Arik Hesseldahl

Recent Posts by Arik Hesseldahl

White House-Ordered Review Finds No Evidence of Huawei Spying

Congress isn’t the only branch of the federal government that’s worried about the Chinese networking company Huawei’s presence in the U.S., though as yet there’s no evidence that the company’s gear does anything to warrant that worry.

A little more than a week after the House Intelligence Committee issued a stinging report that fanned the flames of official worry about Huawei and another company, ZTE, it emerged today that the White House ordered a separate review that found no evidence that equipment produced by either company had been used to spy for China.
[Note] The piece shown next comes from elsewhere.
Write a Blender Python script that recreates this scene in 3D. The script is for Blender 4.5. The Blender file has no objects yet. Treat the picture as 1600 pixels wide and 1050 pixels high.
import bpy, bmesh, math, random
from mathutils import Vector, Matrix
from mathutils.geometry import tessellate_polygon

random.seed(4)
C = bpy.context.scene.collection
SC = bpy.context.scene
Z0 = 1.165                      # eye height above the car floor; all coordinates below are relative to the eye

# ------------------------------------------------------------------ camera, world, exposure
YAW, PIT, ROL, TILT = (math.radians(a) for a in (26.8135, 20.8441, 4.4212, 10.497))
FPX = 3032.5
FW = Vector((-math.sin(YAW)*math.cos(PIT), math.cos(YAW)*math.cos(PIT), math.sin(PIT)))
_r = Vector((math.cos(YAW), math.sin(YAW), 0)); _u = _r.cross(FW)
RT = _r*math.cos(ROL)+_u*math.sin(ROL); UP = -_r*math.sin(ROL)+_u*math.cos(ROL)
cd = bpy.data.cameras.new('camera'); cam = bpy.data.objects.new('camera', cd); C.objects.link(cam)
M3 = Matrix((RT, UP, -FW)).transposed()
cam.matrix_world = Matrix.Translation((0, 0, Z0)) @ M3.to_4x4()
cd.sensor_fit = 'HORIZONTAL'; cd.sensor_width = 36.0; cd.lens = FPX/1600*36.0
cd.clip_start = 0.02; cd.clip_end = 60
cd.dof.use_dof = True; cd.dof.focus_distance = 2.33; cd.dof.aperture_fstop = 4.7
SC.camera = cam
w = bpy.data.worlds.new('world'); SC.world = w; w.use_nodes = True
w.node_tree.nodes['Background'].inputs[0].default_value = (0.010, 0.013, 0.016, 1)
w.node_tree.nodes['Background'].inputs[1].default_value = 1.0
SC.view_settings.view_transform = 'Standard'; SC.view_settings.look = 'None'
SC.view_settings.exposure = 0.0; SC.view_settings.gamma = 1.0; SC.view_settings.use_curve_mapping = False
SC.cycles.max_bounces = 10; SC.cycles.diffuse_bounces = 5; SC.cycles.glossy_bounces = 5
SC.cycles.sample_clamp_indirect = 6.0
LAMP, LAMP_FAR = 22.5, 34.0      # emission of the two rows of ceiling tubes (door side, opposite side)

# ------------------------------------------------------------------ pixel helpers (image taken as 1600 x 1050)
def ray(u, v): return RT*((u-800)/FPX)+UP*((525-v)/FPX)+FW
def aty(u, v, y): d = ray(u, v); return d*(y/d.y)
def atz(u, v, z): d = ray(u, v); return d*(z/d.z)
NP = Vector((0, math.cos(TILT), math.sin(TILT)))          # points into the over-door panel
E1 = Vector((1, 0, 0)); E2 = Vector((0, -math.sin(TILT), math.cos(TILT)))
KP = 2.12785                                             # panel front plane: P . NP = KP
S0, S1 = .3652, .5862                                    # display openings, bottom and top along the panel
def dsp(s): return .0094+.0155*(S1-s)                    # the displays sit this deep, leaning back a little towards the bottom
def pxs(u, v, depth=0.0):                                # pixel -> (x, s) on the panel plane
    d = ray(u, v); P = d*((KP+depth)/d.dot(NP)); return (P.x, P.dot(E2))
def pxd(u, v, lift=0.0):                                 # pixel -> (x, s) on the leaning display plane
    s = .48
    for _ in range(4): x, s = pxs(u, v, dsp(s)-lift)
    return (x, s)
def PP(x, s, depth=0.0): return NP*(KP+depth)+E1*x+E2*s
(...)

Reuters moved a story on the report a few hours ago.

Rather than spying, it turns out that Huawei’s gear suffers from the same kind of arguably unintended security vulnerabilities that occasionally crop up and that could in theory be exploited by hackers with the proper knowledge. The trick question — which is sort of an indicator of the multi-layered gray areas that make these questions so hard to answer — is whether or not someone put those vulnerabilities there on purpose.

What tends to happen in the cloak-and-dagger world is that multiple layers exist between the people who would want certain actions taken — poking around a sensitive network — and the people who actually do the work. Some freelance hackers in China — or practically any other country for that matter — just might, the theory goes, be working for China’s People’s Liberation Army but not even really know who’s paying them. And if you read enough spy novels you can probably imagine a bunch of other theoretical scenarios in which a vulnerability that’s there “by mistake” could be put to use by someone with a certain amount of plausible deniability.

The review was pretty detailed and was conducted by asking questions of more than 1,000 people in the telecom industry, people who would have noticed any serious and overt funny business going on with the equipment.

So now two government reviews have expressed reservations about Huawei, but neither has been able to say exactly what makes them so uneasy.

I’ve already expressed my theory: That it’s the U.S. government’s own history in this area and its direct knowledge of what can be done. Examples include malware like Stuxnet, Flame and Gauss, to name but a few.

Huawei maintains that it would never allow its equipment to be misused for the benefit of a third party. And even though it is now the world’s largest manufacturer of telecom equipment, its hopes to expand more widely into the U.S. market just got incrementally more complicated.